A la rigueur, ces deux films que nous venons de citer sont dans leur essence des films policiers. Comme l’objectif est de donner envie au spectateur de se plonger dedans, on les classera assez facilement malgré tout. Mais la subjectivé de ce classement finit par lui faire totalement perdre son sens, le rendant alors absurde. Il suffit de regarder une plate-forme comme Netflix : les films y sont rangés n’importe comment. Prenons un cas typique : comment « genrer » un film tel que The Assassin (2016) de Hou Hsiao-hsien, dans la catégorie action (c’est un wu xia pian, un film de cape et d’épée chinois, sur une tueuse qui doit tuer son ancien amour), alors qu’il s’agit d’une œuvre extrêmement contemplative, lente, bref, loin de ce qui correspondrait à l’idée qu’on s’en ferait au départ ? La subjectivité de la définition du genre rend dès lors la tâche de classification parfaite impossible.
On pourrait même parler du cas intéressant du « thriller érotique », sorte de sous-genre du policier, souvent très mal vu de l’industrie du cinéma – peu vendeur et cachant souvent un film érotique sans plus d’intérêt. Pourtant, on ne peut pas nier qu’il s’agit d’un très bon qualificatif pour des classiques du cinéma : Basic Instinct de Paul Verhoeven ou Eyes Wide Shut de Stanley Kubrick en seraient de très bon représentants, et il ne faudrait pas rougir d’être rangé à leurs côtés.
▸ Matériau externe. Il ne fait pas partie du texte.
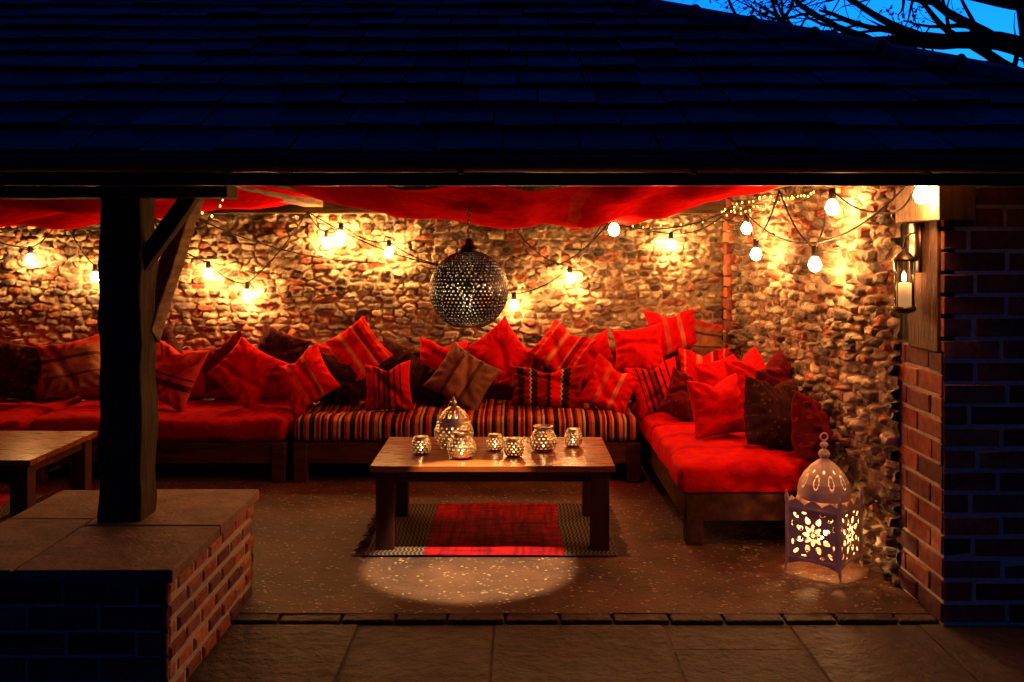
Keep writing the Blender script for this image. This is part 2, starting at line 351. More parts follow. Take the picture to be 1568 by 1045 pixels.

Mais la frontière entre thriller (qui possède dans ses gènes une part d’érotisme, de sexy, dans des archétypes tel que le personnage de la femme fatale) et film érotique (qui serait lui-même parfois à la frontière de la pornographie) est difficile à tracer…
Faut-il abroger le genre ? Bien entendu, non. Il reste un outil pratique. Notre ambition était simplement ici de soulever quelques enjeux, quelques questions, pour repenser son utilisation, convaincre de l’intérêt de porter un regard critique sur celui-ci et, à terme, préparer le terrain à un débat fondamental sur une potentielle re-conceptualisation.